Add Two Numbers

You are given two non-empty linked lists representing two non-negative integers. The digits are stored in reverse order, and each of their nodes contains a single digit. Add the two numbers and return the sum as a linked list.

You may assume the two numbers do not contain any leading zero, except the number 0 itself.
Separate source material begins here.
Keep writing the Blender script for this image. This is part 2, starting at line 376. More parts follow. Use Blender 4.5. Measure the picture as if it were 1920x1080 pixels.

给定两个表示两个非负整数的非空链表。这些数字以反向顺序存储，每个节点都包含一个数字。将这两个数相加，并以链表的形式返回它们的和。

假设这两个数字不包含任何前导零，除了数字0本身。

 

Example 1:

Input: l1 = [2,4,3], l2 = [5,6,4]
Output: [7,0,8]
Explanation: 342 + 465 = 807.

Example 2:

Input: l1 = [0], l2 = [0]
Output: [0]

Example 3:

Input: l1 = [9,9,9,9,9,9,9], l2 = [9,9,9,9]
Output: [8,9,9,9,0,0,0,1]

 

Constraints:

• The number of nodes in each linked list is in the range [1, 100].
• 0 <= Node.val <= 9
• It is guaranteed that the list represents a number that does not have leading zeros.

 

public class ListNode {
    int val;
    ListNode next;
    ListNode() {}
    ListNode(int val) { this.val = val; }
    ListNode(int val, ListNode next) { this.val = val; this.next = next; }
}

public ListNode addTwoNumbers(ListNode l1, ListNode l2) {
    ListNode list = new ListNode(-1);
    ListNode current = list;
    int carry = 0;
    while (l1 != null || l2 != null) {
        int d1 = l1 == null ? 0 : l1.val;
        int d2 = l2 == null ? 0 : l2.val;
        int sum = d1 + d2 + carry;
        carry = sum >= 10 ? 1 : 0;
        current.next = new ListNode(sum % 10);
        current = current.next;
        if (l1 != null)
            l1 = l1.next;
        if (l2 != null)
            l2 = l2.next;
    }
    if (carry == 1)
        current.next = new ListNode(1);
    return list.next;
}

时间复杂度为O(n)，空间复杂度为O(n)。